Junk is not only limited to our planet, we have a problem with space pollution as well. In 1978, a brilliant NASA researcher named Donald Kessler predicted that a collision between two pieces of space junk could trigger a cascade of further impacts, which would create a significant quantity of debris which would then cause major trouble.
He pointed out that when the rate at which the debris forms is larger than the one at which it de-orbits, the Earth would be permanently surrounded by belts of junk, a scenario which is now known as the Kessler syndrome. By some estimates, the Kessler syndrome is already upon us, or very close to it. In January 2009, a collision between the Iridium 33 and Cosmos 2251 satellites created exactly this type of scenario, and two years later, the Chinese intentionally destroyed one of their own satellites to test an anti-satellite weapon.
Today, the European Space Agency’s Earth observing satellite, Envisat, orbits at about the same height at which these impacts took place, and it is constantly threatened by impacts.

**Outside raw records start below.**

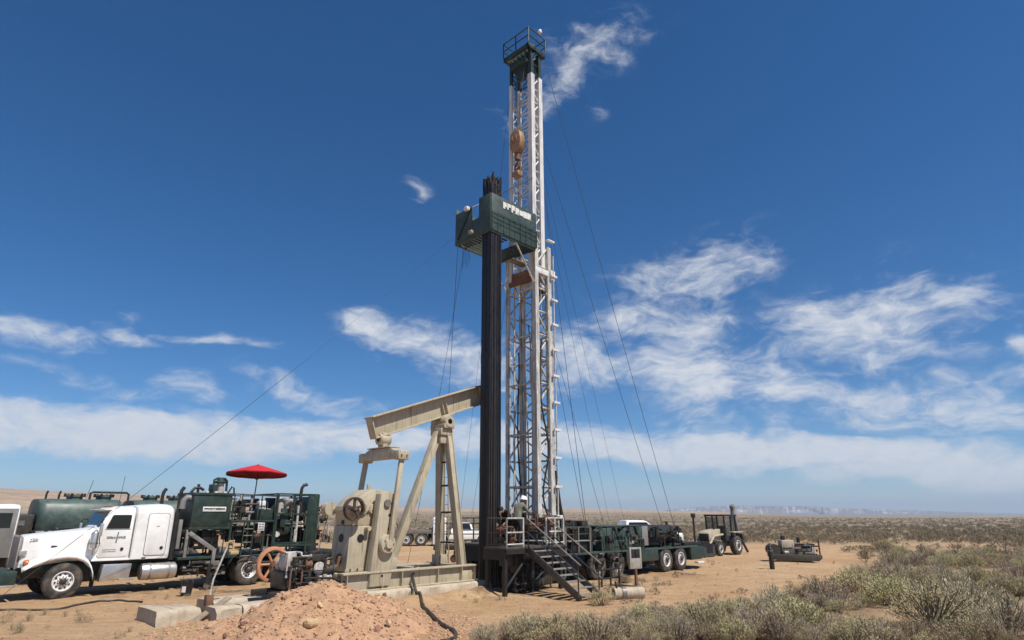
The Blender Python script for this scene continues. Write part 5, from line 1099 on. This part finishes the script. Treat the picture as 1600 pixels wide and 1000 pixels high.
# ------------------------------------------------------------------ white pickups
def pickup(loc, rz, label):
    p = empty('pickup_truck', loc, rz, label, 'pickup')       # local +x is the front
    def sec(x, zb, zt, hw, k=.1):
        c = [(hw-.04,zb),(hw,zb+.15),(hw,zt-k),(hw-.03,zt-k*.4),(hw-.1,zt)]; return [(x,-a,b) for a,b in c]+[(x,a,b) for a,b in reversed(c)]
    bd = MB().loft([sec(2.75,.55,.95,.88), sec(2.7,.5,1.12,.95), sec(2.2,.5,1.2,.98), sec(1.2,.5,1.26,.99), sec(1.1,.5,1.26,.99), sec(-.9,.5,1.28,.99)]).build('body', w_, p, 0, ang=40)
    B('bed_side', w_, p, (-2.9,-.92,-.99,-.9,.5,1.3), (-2.9,-.92,.9,.99,.5,1.3), (-2.95,-2.88,-.99,.99,.5,1.3), (-2.9,-.92,-.9,.9,.6,.68), bevel=.015)
    def cs_(x, zt, hw): return [(x,-.97,1.24),(x,-hw,zt-.05),(x,-hw+.08,zt),(x,hw-.08,zt),(x,hw,zt-.05),(x,.97,1.24)]
    cbn = MB().loft([cs_(1.15,1.27,.95), cs_(.55,1.80,.78), cs_(.3,1.86,.76), cs_(-.5,1.87,.76), cs_(-.75,1.84,.76), cs_(-.9,1.27,.95)]).build('cabin', w_, p, 0, ang=30)
    for s in (-1,1):
        MB().add([(.92,s*.945,1.32),(-.72,s*.945,1.32),(-.6,s*.80,1.75),(.5,s*.80,1.75)], [(0,1,2,3)]).build('side_window', MT['glass'], cbn, smooth=False)
        for x in (1.85,-1.75):
            wheel(p, x, s*.97, .39, r=.39, w=.24, side=s, rim='rim'); C_('wheel_well', MT['black'], p, (x,s*.70,.42), (x,s*1.0,.42), .48, n=20)
        B('headlight', MT['rim'], p, 2.68,2.78,s*.72-.13,s*.72+.13,.86,1.02)
    MB().add([(1.12,-.86,1.31),(1.12,.86,1.31),(.59,.7,1.78),(.59,-.7,1.78)], [(0,1,2,3)]).build('windshield', MT['glass'], cbn, smooth=False)
    B('grille', MT['black'], p, 2.72,2.8,-.55,.55,.7,1.0); B('bumper', MT['alu'], p, 2.74,2.95,-.95,.95,.42,.62, bevel=.03); B('rear_bumper', MT['alu'], p, -3.1,-2.96,-.9,.9,.45,.6)
    return p
pk1 = pickup(Vector((8.75,46.2,0)), R(8), 'white pickup parked half hidden behind the rig carrier'); pk1.scale = (1.15,1.1,1.16)
pk2 = pickup(Vector((-4.6,58,0)), R(200), 'white pickup far behind the pumping unit legs')
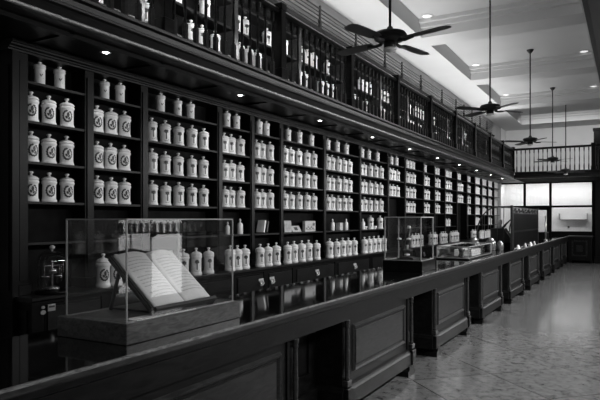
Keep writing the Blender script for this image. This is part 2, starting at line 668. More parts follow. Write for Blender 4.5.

Today, James Mason at NASA Ames Research Center near Palo Alto and his team announced a possible solution to this problem: the idea is to zap these pieces of garbage with a laser, slowing them down so they will eventually de-orbit. Of course, the US and China already have the technology to take on such a mission with their anti-satellite weapons, and we will probably see it in use not long from now, because it seems it will be only a matter of time until spatial junk debris causes some serious havoc.